So how do we find a balance? How do you reconcile the idea that we are all one human race with the fact that we also want to be able to identify with our ethnic background?
I think it's quite easy, really, because recognizing ethnic background doesn't have to be a negative thing.
I'm one of those white males you guys keep rattling on about. I tend to fall into the same mindset at RJ and May 20. Maybe it's because, as a white mutt of mixed European heritage, I don't really identify with any ethnicity. People get into conversations about their lineage, and I usually say, "I'm from the suburbs." I've always found it bizarre how people cling to their ethnicities because I have never had any feelings like that before.
That makes sense. So, put yourself into someone else's shoes. What do you think you would feel about your ethnicity if you were consistently directly and indirectly discriminated against because of it? What would you feel about your ethnicity if you knew that, simply because of it, you were less likely to get a job or get into college, and more likely to be the victim of violent crime or to go to jail? Do you think you might lend more importance to your race than you do as a white person?
Maybe it's because I'm white that I've never had to identify with anything else. The world has never treated me like I belonged in a a different group. Call it white privilege if you want (I admit I wasn't familiar with the term until reading this thread). I guess I just don't know what to do about it.
Well, that depends on what you want to do about it! Most people are unaware of how privilege affects them, and that's not their fault. Being aware can be enough. To bring people together we need empathy, and to empathize we have to try to understand other people's experiences. Recognizing that other people are marginalized because of their race, while we benefit because of ours is the best thing we can do (or in my case, as a mixed person, I get a bit of both).

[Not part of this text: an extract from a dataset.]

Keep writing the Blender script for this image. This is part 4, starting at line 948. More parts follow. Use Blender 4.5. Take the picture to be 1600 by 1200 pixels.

Everyone is ignorant of something, ignorance isn't evil, it is willful ignorance that's evil. MLK Jr said, "Nothing in all the world is more dangerous than sincere ignorance and conscientious stupidity."
I like everybody. I don't have a racist bone in my body. I have black friends and Arab friends and gay friends and *gasp* even some women friends!

I long for the day when we have a Lesbian Atheist Black Midget president.
It's one thing to try and convince a racist that we should all be treated equally. How do you deal with someone like me, a very blatant non-racist who really doesn't give a shit about your ethnicity at all?
I'd ask you: How would you feel if the capital of your country had a major sports team named after a racist slur against your ethnicity, if institutionalized racism still contributed to the people of your ethnicity having the highest mortality rates and poverty rates in the country, if almost every time you saw a person of your ethnicity in the media, they were defined not by their character, but by stereotypes of their race, and then someone for whom these things aren't true tells you they don't give a shit about your ethnicity at all? Would you feel acknowledged, or dismissed?
Not giving a shit about ethnicity when it comes to being friends with someone, or loving them, or hiring them, or investigating them for a crime, or admitting them to school -- that's the goal, that's great. But giving a shit that race affects people means that at the very least, we won't accidentally dismiss them, and at the most, we can actively fight the continuing consequences of racism.